### Provided records

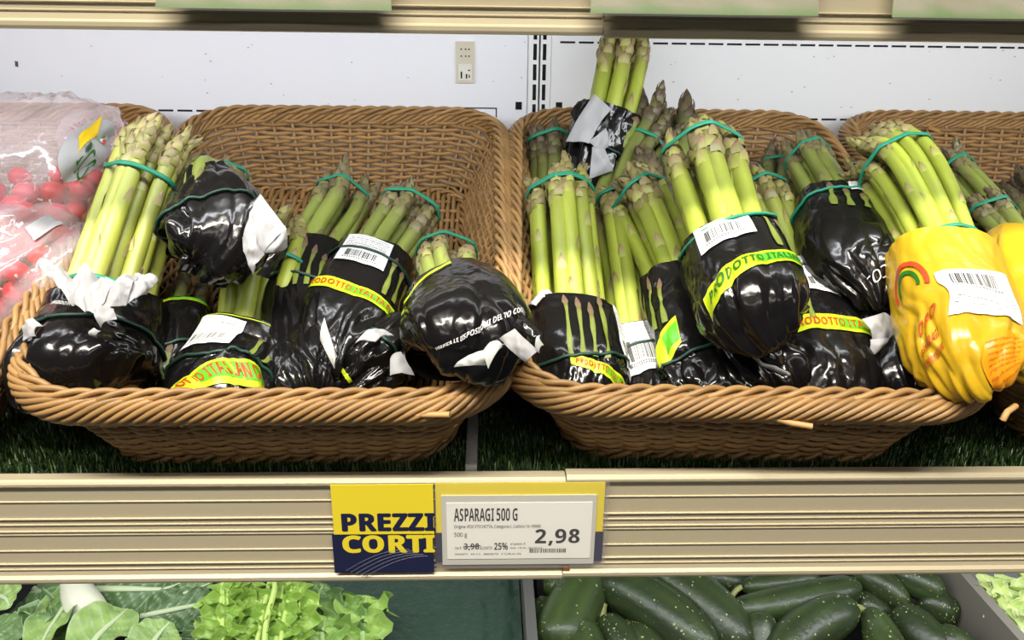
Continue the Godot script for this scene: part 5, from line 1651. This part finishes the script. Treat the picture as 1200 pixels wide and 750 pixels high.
# ---------------------------------------------------------------- the shelf below
func lower_shelf() -> void:
	var mb := MB.new()
	mb.box(Vector3(-1.3, -0.62, -0.53), Vector3(1.4, -0.58, 0.25))
	struct("floor", mb.mesh(), sm(Color(0.20, 0.22, 0.20), 0.7), "dark floor of the lower shelf", "shelf")
	# crates
	crate(0.062, 0.555, "black plastic crate under the zucchini", Color(0.10, 0.11, 0.10))
	crate(-0.90, 0.040, "dark green plastic crate under the leafy greens", Color(0.15, 0.20, 0.16))
	# dark green ribbed liner, seen empty between the curly greens and the grey board
	var root := thing("crate_liner", Vector3(-0.10, -0.345, -0.2), "dark green ribbed plastic liner, bare between the curly greens and the zucchini", "liner")
	mb = MB.new()
	var p := PackedVector3Array()
	var nz := FastNoiseLite.new()
	nz.frequency = 25.0
	for j in 24:
		for i in 90:
			var x := lerpf(-0.24, 0.042, i / 89.0)
			var z := lerpf(-0.40, 0.04, j / 23.0)
			p.append(Vector3(x, -0.335 + 0.0035 * pow(absf(sin(x * 95.0)), 0.4) + 0.004 * nz.get_noise_2d(x, z) + 0.0015 * nz.get_noise_2d(x * 5.0, z * 5.0), -z - 0.36))
	mb.grid(p, 90, 24)
	var lm := sm(Color(0.22, 0.31, 0.25), 0.38)
	relief(lm, noise_tex(0.02, FastNoiseLite.TYPE_SIMPLEX, 4, 51), 0.15, 5.0)
	put("sheet", mb.mesh(root.position, lm), root)
	# board between the liner and the zucchini
	mb = MB.new()
	mb.box(Vector3(0.044, -0.58, -0.45), Vector3(0.0565, -0.283, 0.10))
	tag(put("divider_board", mb.mesh(), self, sm(Color(0.36, 0.36, 0.34), 0.6)), "upright grey board between the dark green liner and the zucchini", "divider")
	mb = MB.new()
	mb.box(Vector3(0.585, -0.58, -0.45), Vector3(0.597, -0.262, 0.10))
	tag(put("divider_board", mb.mesh(), self, sm(Color(0.52, 0.50, 0.45), 0.6)), "upright brownish board between the zucchini and the pale chicory", "divider")
	var zl := [
		["pale green zucchini with one flat side, standing nearest the grey board", 1, 0.5, [Vector4(0.1324, -0.2932, -0.2350, 0.0330), Vector4(0.1056, -0.3043, -0.1850, 0.0337), Vector4(0.0753, -0.3128, -0.1200, 0.0316)], 0],
		["long curved zucchini, first of the two side by side that slope down to the right", 0, 0.15, [Vector4(0.1398, -0.2906, -0.2250, 0.0218), Vector4(0.1738, -0.2892, -0.2000, 0.0298), Vector4(0.2219, -0.2960, -0.1500, 0.0305), Vector4(0.2556, -0.3090, -0.1000, 0.0272)], -1],
		["long curved zucchini, second of the two side by side, with the most pale flecks", 0, 0.2, [Vector4(0.1916, -0.2871, -0.2400, 0.0243), Vector4(0.2349, -0.2876, -0.2100, 0.0301), Vector4(0.2762, -0.2979, -0.1600, 0.0309), Vector4(0.2958, -0.3156, -0.1100, 0.0256)], -1],
		["small zucchini end with a twisted stem, between the pale zucchini and the first curved one", 1, 0.1, [Vector4(0.1701, -0.3172, -0.1100, 0.0216), Vector4(0.1548, -0.3113, -0.1400, 0.0212), Vector4(0.1397, -0.3099, -0.1700, 0.0146)], 1],
		["zucchini end with an upright stem, right of the twisted stem", 1, 0.25, [Vector4(0.1983, -0.3266, -0.1000, 0.0254), Vector4(0.1838, -0.3177, -0.1300, 0.0251), Vector4(0.1729, -0.3170, -0.1600, 0.0176)], 1],
		["round zucchini end in front of the pale one", 1, 0.3, [Vector4(0.1134, -0.3153, -0.0900, 0.0211), Vector4(0.1137, -0.3072, -0.1200, 0.0217), Vector4(0.1136, -0.3027, -0.1550, 0.0163)], -1],
		["zucchini tip with a light blossom end, right beside the grey board at the back", 1, 0.55, [Vector4(0.0951, -0.2938, -0.2500, 0.0167), Vector4(0.0886, -0.3033, -0.2350, 0.0177), Vector4(0.0829, -0.3123, -0.2150, 0.0130)], -1],
		["dark zucchini standing in the gap beside the grey board", 1, 0.0, [Vector4(0.0694, -0.3316, -0.1400, 0.0142), Vector4(0.0698, -0.3229, -0.1800, 0.0158), Vector4(0.0694, -0.3093, -0.2100, 0.0129)], -1],
		["zucchini lying crosswise with a pale stem at its left", 0, 0.25, [Vector4(0.2886, -0.2991, -0.1700, 0.0115), Vector4(0.3387, -0.2989, -0.1750, 0.0199), Vector4(0.4109, -0.2927, -0.1850, 0.0222), Vector4(0.4685, -0.2876, -0.2000, 0.0161)], 0],
		["zucchini lying crosswise behind the one with the pale stem, under the rail", 0, 0.2, [Vector4(0.3228, -0.3006, -0.2150, 0.0098), Vector4(0.3708, -0.3000, -0.2200, 0.0154), Vector4(0.4275, -0.2940, -0.2250, 0.0154)], 0],
		["upright zucchini end in front of the crosswise pair", 1, 0.1, [Vector4(0.3187, -0.3312, -0.0900, 0.0214), Vector4(0.3232, -0.3168, -0.1200, 0.0229), Vector4(0.3231, -0.2866, -0.1550, 0.0184)], -1],
		["fat glossy zucchini rising to the right towards the light-tipped one", 0, 0.15, [Vector4(0.3172, -0.3089, -0.0800, 0.0228), Vector4(0.3597, -0.2961, -0.1200, 0.0267), Vector4(0.4090, -0.2867, -0.1450, 0.0254), Vector4(0.4437, -0.2875, -0.1600, 0.0155)], 1],
		["zucchini pointing down to the right from under the rail, middle of the crate", 0, 0.3, [Vector4(0.4754, -0.2863, -0.2350, 0.0155), Vector4(0.4984, -0.2934, -0.2100, 0.0207), Vector4(0.5227, -0.3056, -0.1800, 0.0127)], -1],
		["zucchini pointing down to the right with a cut pale end, near the brownish board", 0, 0.2, [Vector4(0.5206, -0.2868, -0.2350, 0.0178), Vector4(0.5439, -0.2887, -0.2100, 0.0218), Vector4(0.5698, -0.2948, -0.1850, 0.0149)], 1],
		["zucchini with a bright green tip pointing up, beside the fat glossy one", 1, 0.4, [Vector4(0.4552, -0.3135, -0.0700, 0.0228), Vector4(0.4631, -0.3064, -0.1200, 0.0229), Vector4(0.4574, -0.2834, -0.1550, 0.0133)], -1],
		["dark zucchini below the two that point right", 0, 0.0, [Vector4(0.5006, -0.3071, -0.1700, 0.0210), Vector4(0.5134, -0.3065, -0.1400, 0.0245), Vector4(0.5284, -0.3135, -0.1000, 0.0216)], -1],
		["rounded dark zucchini end against the brownish board", 0, 0.05, [Vector4(0.5455, -0.3070, -0.2000, 0.0195), Vector4(0.5654, -0.3105, -0.1850, 0.0214), Vector4(0.5834, -0.3135, -0.1700, 0.0148)], -1],
		["dark zucchini in the corner by the brownish board, lowest in view", 0, 0.05, [Vector4(0.5281, -0.3040, -0.1300, 0.0182), Vector4(0.5454, -0.3055, -0.1150, 0.0199), Vector4(0.5635, -0.3141, -0.1000, 0.0157)], -1],
		["shaded zucchini between the crosswise one and the bright green tip", 0, 0.0, [Vector4(0.4637, -0.3112, -0.2000, 0.0173), Vector4(0.4845, -0.3190, -0.1900, 0.0194), Vector4(0.5111, -0.3402, -0.1700, 0.0170)], -1],
		["shaded zucchini at the back under the rail, behind the curved pair", 0, 0.05, [Vector4(0.2601, -0.3143, -0.2600, 0.0182), Vector4(0.3151, -0.3180, -0.2500, 0.0204), Vector4(0.3583, -0.3242, -0.2400, 0.0158)], -1],
		["shaded zucchini deep between the pale one and the curved pair", 0, 0.0, [Vector4(0.1434, -0.3216, -0.2400, 0.0179), Vector4(0.1637, -0.3391, -0.2200, 0.0199), Vector4(0.1885, -0.3491, -0.2000, 0.0174)], -1],
		["shaded zucchini low in the gap in front of the second curved one", 0, 0.0, [Vector4(0.3128, -0.3509, -0.2000, 0.0219), Vector4(0.3340, -0.3517, -0.1900, 0.0238), Vector4(0.3821, -0.3430, -0.1900, 0.0195)], -1],
	]
	var sd := 100
	for z in zl:
		zucchini(z[3], sd, z[0], z[4], z[2])
		sd += 1
	greens()

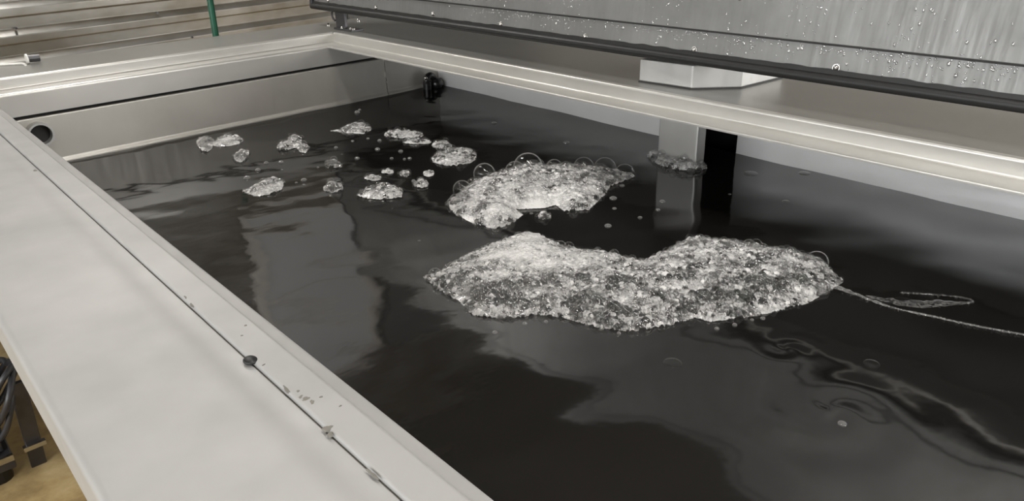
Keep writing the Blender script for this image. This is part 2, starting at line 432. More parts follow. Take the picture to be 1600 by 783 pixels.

######

:: Problem to work on ::
Collect each line containing the string "this".

:: Correct response ::
Continue the Godot script for this scene: part 5, from line 1651. This part finishes the script. Treat the picture as 1200 pixels wide and 750 pixels high.
Keep writing the Blender script for this image. This is part 2, starting at line 432. More parts follow. Take the picture to be 1600 by 783 pixels.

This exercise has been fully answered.